The zoning of space worked well too and encouraged collaborative working between different Schools, Creative Agents and Creative Practitioners. Feedback from a Creative Practitioner that I was particularly interested in was that she hadn’t realised how targeted CP work is; in that it responds to a specific need or needs of the School’s Development Plan. This made me think about how the programme plan is shared between project partners and gave me something else to consider for my work this year i.e sharing the vision.

This event was an important experience for me. As a risk taker, I think people often perceive me as more confident than I am. I was actually quite scared about leading the event! I was very aware that if I failed publically it could be damaging professionally especially in the current climate where there is so much competition for work.

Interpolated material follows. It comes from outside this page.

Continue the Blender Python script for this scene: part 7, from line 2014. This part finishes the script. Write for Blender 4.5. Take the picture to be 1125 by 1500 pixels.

I didn’t find leading easy but I think that it was a useful lesson in; confidence can sometimes come across as arrogance, feel ing vulnerable has reminded me to stay grounded.

The event also reassured me that I have the ability to contribute effectively in a team situation. As part of my Arts Management MA last year I took up an Events Management module. I was assessed on a group presentation where in a team we had planned a young people’s participatory event linked to the Cultural Olympiad. Although I enjoyed the module, I found the group work challenging. As a mature student with real life work experience it was difficult not to take control and at times I felt like a dictator which was not a comfortable feeling!

Sharing Big Ideas for Learning gave me the opportunity to apply my theoretical learning to a real situation. I really enjoyed working with Al, Rosie and Katy and feel that because of our existing professional relationships we found natural openings to capitalize on our strengths and areas of expertise. We were also a very supportive, harmonious group. We were reactive to issues as they arose and communicated well. Whereas the artificial group situation at University had left me questioning my ability to work as part of a team, my ‘Team Lincolnshire’ experience confirmed that I could. Perhaps what I have learnt by drawing this parallel is that working within a team of equals suits me better than taking the role of leader.

So,  the mummified rats? I think I will leave that for another time.